Una vez habló de esas islas imaginarias que dibujan los niños, “papeles donde se diseñaban desembarcos en países no situados en el tiempo ni en el espacio, como un desfile de banda militar china entre la eternidad y la nada”. No en vano, Lezama vivía en una calle llamada “trocadero”; no en vano, le dedicó toda la poesía a su madre, Rosa Lima de Lezama. Por eso Paradiso es también el cielo prometido, porque el catolicismo era, para Lezama, una fuente infinita de gozo y de poesía donde todos los amigos serán reencontrados, donde la palabra también se vuelve carne y sangre, y la teología palpita entre deslumbrantes metáforas. En uno de sus sonetos llama a la Virgen “deípara, paridora de Dios”, con lo cual cambia el estigma de la inmaculada concepción para subrayar el misterio central y doloroso del parto. Con uno de sus mejores amigos, el padre Gaztelu, solía sostener apasionadas discusiones teológicas, como aquella en la que, ante la insistencia del sacerdote, el poeta admitió que de acuerdo, que el infierno existía, pero que no había nadie en él. Así, Lezama alumbró ese concepto sorprendente, que hubiese aterrado al Dante. Más asombroso si cabe que un infierno inexistente o un infierno moral, es el de un infierno vacío, inhabitado e inhabitable, un yermo devastado no habitado por almas ni por demonios y sembrado aquí y allá de absurdas máquinas de tortura, convertidas por mor de su propia inutilidad en verbos intransitivos o cachivaches surrealistas. El infierno vacío: ¿hay alguien que haya expresado una definición más perfecta y más hermosa de lo poético?

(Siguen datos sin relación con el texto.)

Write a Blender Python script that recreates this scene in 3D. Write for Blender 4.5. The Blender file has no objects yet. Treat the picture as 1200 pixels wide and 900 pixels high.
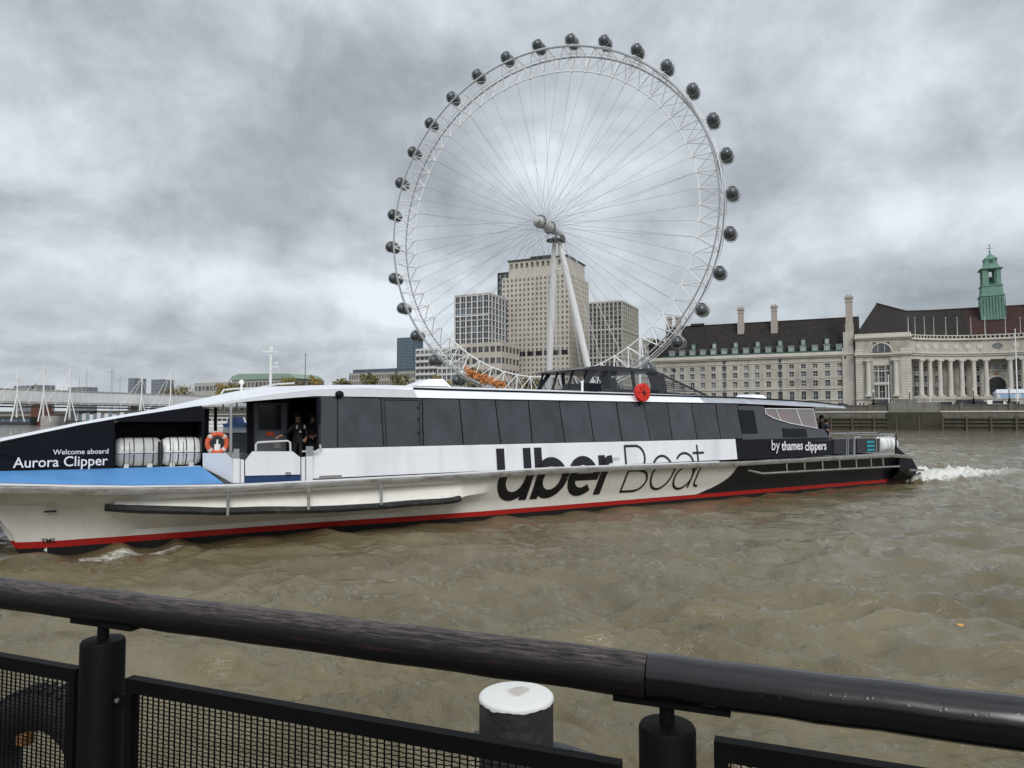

En nuestros tiempos, entre algunos poetitas de andar por casa, está de moda despreciar a Lezama, casi por los mismos motivos por los que tantos imbéciles despreciaron en su día a Góngora: por oscuro, por difícil, por gratuito. Don Luis se revolvía altivo y se hundía en un silencio hosco; Lezama, en cambio, sonríe, como un buda nietzcheano, da otra calada a su puro y sacude la ceniza. Lleva muchos años, treinta y tres años ya, hablando con su muerte y no puede perder el tiempo en bobadas. Cuando se levante y se vaya, camino de ningún sitio, nadie se dará cuenta de que la ceniza del puro, caída en el suelo, forma una palabra.